Data lines.
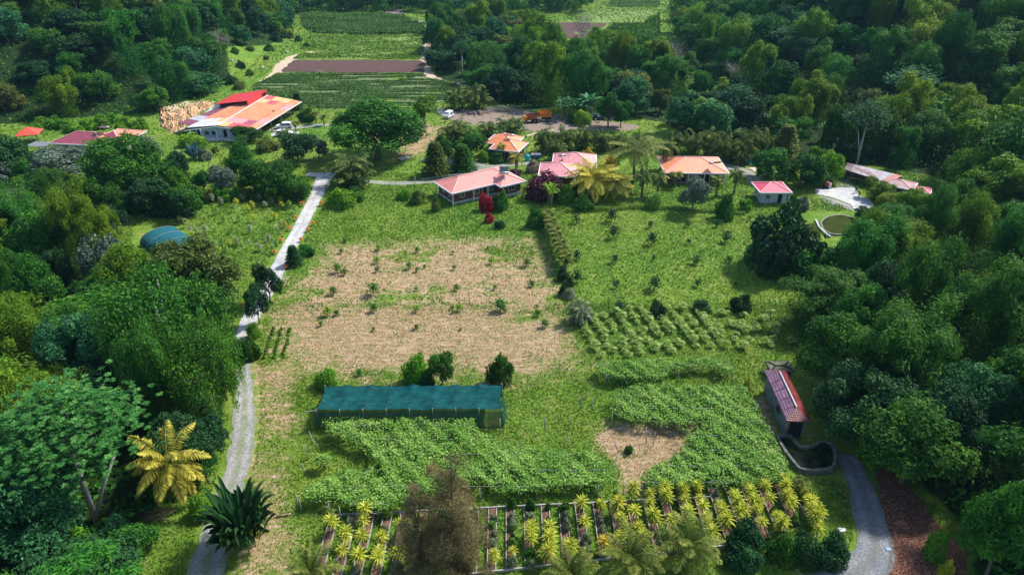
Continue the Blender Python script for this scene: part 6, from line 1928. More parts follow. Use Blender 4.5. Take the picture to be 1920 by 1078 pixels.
for i, (a, b_, w, t_) in enumerate([(440, 100, 16, 88), (452, 128, 20, 112), (470, 95, 18, 84), (505, 96, 22, 82), (520, 78, 26, 58), (540, 72, 24, 54), (468, 142, 16, 130), (433, 158, 26, 138), (448, 168, 22, 152), (560, 78, 16, 66), (575, 88, 14, 80), (500, 112, 12, 104)]):
    put('sh%d' % (i % 3), a, b_, w, t_, ['broad', 'dark', 'olive'][i % 3], 'small shrub on the grassy slope left of the far fields', group='shrubs on the slope left of the far fields')
# palm hedge behind the cottages
hed = [(1022, 286, 52, 236), (1058, 284, 54, 232), (1092, 280, 50, 236), (1126, 284, 48, 240), (1160, 280, 46, 244), (1200, 286, 50, 244), (1262, 290, 50, 244), (1296, 290, 52, 240), (1330, 292, 52, 238), (1364, 298, 54, 240), (1398, 300, 54, 236), (1430, 296, 50, 240), (1040, 302, 44, 256), (1345, 304, 50, 252), (1388, 306, 50, 258)]
hed.sort()
for i, (a, b_, w, t_) in enumerate(hed):
    put('ar%d' % (i % 3), a, b_, w, t_, 'areca' if i < 8 else 'olive', 'feathery palm clump in the hedge behind the cottages, %s from the left' % ORD[i], group='palm hedge behind the cottages')
# diagonal row of short palms
for i in range(11):
    u = i / 10
    put('cs0', 1026 + 34 * u, 420 + 88 * u, 32, 388 + 82 * u, 'cocog', 'short palm in the diagonal row right of the brown plot, %s from the far end' % ORD[i], group='diagonal row of short palms')
for i, (a, b_) in enumerate([(1054, 516), (1066, 536), (1058, 545)]):
    put('sh%d' % i, a, b_ + 8, 22, b_ - 18, 'dark', 'dark bush at the lower end of the short palm row, %s of three' % ORD[i], group='dark bushes ending the palm row')
# orange leafed plants along the lane
for i, (a, b_) in enumerate(sorted([(568, 384), (556, 410), (543, 430), (528, 452), (516, 474), (464, 550), (452, 574), (588, 430 - 10), (603, 383), (578, 432), (565, 451), (536, 502), (612, 352)], key=lambda q: q[1])):
    put('ro0', a, b_ + 3, 12, b_ - 7, 'orange', 'small orange leafed plant beside the concrete lane, %s from the top' % ORD[i], cat='plant', group='orange plants along the lane')
# slender pale tufted trees on the left slope (papaya plot)
pap = [(441, 390), (467, 393), (474, 385), (499, 386), (530, 386), (406, 395), (422, 410), (450, 408), (478, 410), (516, 406), (385, 430), (392, 402), (438, 428), (470, 430), (505, 446), (534, 420), (418, 452), (432, 456), (444, 452), (452, 454), (470, 458), (487, 464), (402, 458), (396, 468), (412, 470), (520, 455), (512, 466), (340, 412), (352, 418), (359, 432), (363, 440), (544, 384), (555, 392), (528, 375), (550, 402), (425, 468), (386, 412), (372, 385), (400, 372), (430, 370), (455, 372), (415, 378), (445, 380), (488, 372), (510, 378)]
pap = [(a, b_) for a, b_ in pap]
pap.sort(key=lambda q: (-P(q[0], q[1])[1] // 5, q[0]))
prow = {}
for a, b_ in pap: prow.setdefault(-P(a, b_)[1] // 5, []).append((a, b_))
for ri, key in enumerate(sorted(prow)):
    for i, (a, b_) in enumerate(sorted(prow[key])):
        put('ro2' if R.random() < .6 else 'ro1', a, b_ + 8, 13, b_ - 10, ['pale', 'yellow', 'vine'][R.integers(3)], 'tufted young tree on the slope, %s from left in the %s row from far side' % (ORD[i], ORD[ri]), cat='young tree', group='young tufted trees on the left slope', name='young_tree')
fence_px = [(327, 406, 0), (333, 411, 0), (345, 422, 0), (353, 429, 0), (366, 436, 0), (372, 442, 0), (380, 447, 0), (408, 466, 0), (500, 462, 0), (524, 440, 0), (531, 430, 0), (512, 468, 0)]
for i, (a, b_, _) in enumerate(fence_px):
    p = P(a, b_); q = MB(); tube(q, [(0, 0, -.2), (.04, 0, 1.5)], [.08, .07], 6)
    tag(q.build('fence_post', POSTM, None, p), 'pale fence post on the left slope, %s from the left' % ORD[i], 'post', 'fence posts round the left slope')
# bright green background bushes behind purple-roof house (fern like)
for i in range(16):
    a = 70 + i * 13 + R.normal(0, 3); b_ = 246 + R.normal(0, 5) - (i % 2) * 8
    put('shl%d' % (i % 2), a, b_, 30, b_ - 20, 'bright', 'bright green broad leafed bush on the bank behind the purple roof, %s from the left' % ORD[i], group='bright bushes behind the left house')
# light shrubs row above the left slope
for i in range(12):
    a = 378 + i * 17; b_ = 374 + R.normal(0, 4)
    put('sh%d' % (i % 3), a, b_, 30, b_ - 24, ['bright', 'olive', 'broad', 'bright'][i % 4], 'leafy shrub in the hedge above the left slope, %s from the left' % ORD[i], group='shrubs above the left slope')
# hedge ridge of ground cover between cottages lawn and meadow
hl = [P(a, b_) for a, b_ in ((1062, 398), (1100, 396), (1150, 394), (1200, 391), (1250, 392), (1300, 397), (1350, 400), (1395, 402))]
mb = MB(); n = 5200; seg = R.integers(0, len(hl) - 1, n); t_ = R.random(n)
pp = np.array([hl[s] for s in seg]) * (1 - t_)[:, None] + np.array([hl[s + 1] for s in seg]) * t_[:, None]
a = R.uniform(0, math.pi, n); rr = R.uniform(.6, 1.05, n)
C = pp + np.stack([R.normal(0, .2, n), np.cos(a) * .8 * rr, np.sin(a) * 1.0 * rr * (.8 + .25 * np.sin(pp[:, 0] * .8))], 1)
cards(mb, C, np.stack([R.normal(0, .4, n), np.cos(a), np.sin(a)], 1), R.normal(0, 1, (n, 3)), .22, .3, np.clip(R.normal(.45, .2, n), 0, 1))
tag(mb.build('hedge', LM['grass']), 'low creeper covered hedge dividing the cottage lawn from the bright meadow', 'hedge')

# curved stone edging of the lawn island
isl = [P(a, b_, .12) for a, b_ in ((838, 306), (860, 311), (878, 312), (894, 316), (898, 322), (885, 326), (860, 328), (835, 331), (812, 333), (790, 337))]
mb = MB()
for a, b_ in zip(isl[:-1], isl[1:]): beam(mb, a, b_, .3, .3)
tag(mb.build('lawn_edging', STONE), 'dark curved stone edging round the oval lawn island', 'edging')
mb = MB(); q = [P(a, b_, 0) for a, b_ in ((900, 301), (914, 291))]; beam(mb, (q[0][0], q[0][1], .1), (q[1][0], q[1][1], .1), 1.3, .14); tag(mb.build('paved_ramp', CONC), 'short pale paved ramp left of the orange roofed cottage', 'path')
mb = MB(); q = [P(a, b_, 0) for a, b_ in ((748, 300), (766, 296))]; beam(mb, (q[0][0], q[0][1], .15), (q[1][0], q[1][1], .15), 1.6, .3); tag(mb.build('stone_slab', CONC), 'pale stone slab at the foot of the largest round tree', 'slab')
# fallen fronds / logs
mb = MB()
p0 = P(285, 975)
for k in range(16):
    a = R.normal(.55, .35); r = R.uniform(1.2, 3.0); z = .1 + R.random() * .4
    b0 = np.array([R.normal(0, 1.1), R.normal(0, .35), z]); tube(mb, [b0, b0 + (math.cos(a) * r, math.sin(a) * r * .8, R.normal(0, .1))], [.07, .03], 5)
tag(mb.build('brush_pile', plain('dead_wood', (.20, .13, .09), .9, .5, 5), None, p0), 'pile of dead branches below the golden coconut palm', 'brush pile')
mb = MB(); p0 = P(532, 968); tube(mb, [(-.7, -.1, .12), (.7, .25, .14)], [.13, .11], 8); tag(mb.build('log', plain('pinkish_log', (.42, .28, .22), .9, .4), None, p0), 'short pinkish log beside the paddle leafed clump', 'log')
mb = MB(); p0 = P(620, 366); 
# leaning guy poles beside the lane
for i, (a, b_, c_, d) in enumerate([(533, 505, 540, 540), (1396, 366, 1390, 388), (778, 330, 778, 350)]):
    p0 = P(c_, d); t_ = P(a, b_, p0[2] + 2.2); mb = MB(); tube(mb, [(0, 0, -.2), (t_[0] - p0[0], t_[1] - p0[1], 2.2)], [.06, .05], 6)
    tag(mb.build('pole', POSTM, None, p0), ['leaning pale pole at the right edge of the concrete lane', 'thin leaning white pole near the hot pink hut', 'slim lamp pole behind the nearest pink cottage'][i], 'pole')
# goats / tiny white marks on the slope are left as pale boulders
for i, (a, b_) in enumerate([(434, 116), (492, 129), (538, 100)]):
    mb = MB(); sphere(mb, (0, 0, .35), .75, 7, 6, sc=(1, .7, .7)); tag(mb.build('boulder', plain('pale_rock%d' % i, (.6, .58, .55))), ['pale boulder on the grassy slope above the barn, nearest the trees', 'pale boulder on the slope just left of the dirt track', 'pale boulder at the top bend of the dirt track'][i], 'boulder').location = P(a, b_)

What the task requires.
Check each line above for the string "from" and show the ones that have it.

Solution to this problem.
Continue the Blender Python script for this scene: part 6, from line 1928. More parts follow. Use Blender 4.5. Take the picture to be 1920 by 1078 pixels.
    put('ar%d' % (i % 3), a, b_, w, t_, 'areca' if i < 8 else 'olive', 'feathery palm clump in the hedge behind the cottages, %s from the left' % ORD[i], group='palm hedge behind the cottages')
    put('cs0', 1026 + 34 * u, 420 + 88 * u, 32, 388 + 82 * u, 'cocog', 'short palm in the diagonal row right of the brown plot, %s from the far end' % ORD[i], group='diagonal row of short palms')
    put('ro0', a, b_ + 3, 12, b_ - 7, 'orange', 'small orange leafed plant beside the concrete lane, %s from the top' % ORD[i], cat='plant', group='orange plants along the lane')
        put('ro2' if R.random() < .6 else 'ro1', a, b_ + 8, 13, b_ - 10, ['pale', 'yellow', 'vine'][R.integers(3)], 'tufted young tree on the slope, %s from left in the %s row from far side' % (ORD[i], ORD[ri]), cat='young tree', group='young tufted trees on the left slope', name='young_tree')
    tag(q.build('fence_post', POSTM, None, p), 'pale fence post on the left slope, %s from the left' % ORD[i], 'post', 'fence posts round the left slope')
    put('shl%d' % (i % 2), a, b_, 30, b_ - 20, 'bright', 'bright green broad leafed bush on the bank behind the purple roof, %s from the left' % ORD[i], group='bright bushes behind the left house')
    put('sh%d' % (i % 3), a, b_, 30, b_ - 24, ['bright', 'olive', 'broad', 'bright'][i % 4], 'leafy shrub in the hedge above the left slope, %s from the left' % ORD[i], group='shrubs above the left slope')
tag(mb.build('hedge', LM['grass']), 'low creeper covered hedge dividing the cottage lawn from the bright meadow', 'hedge')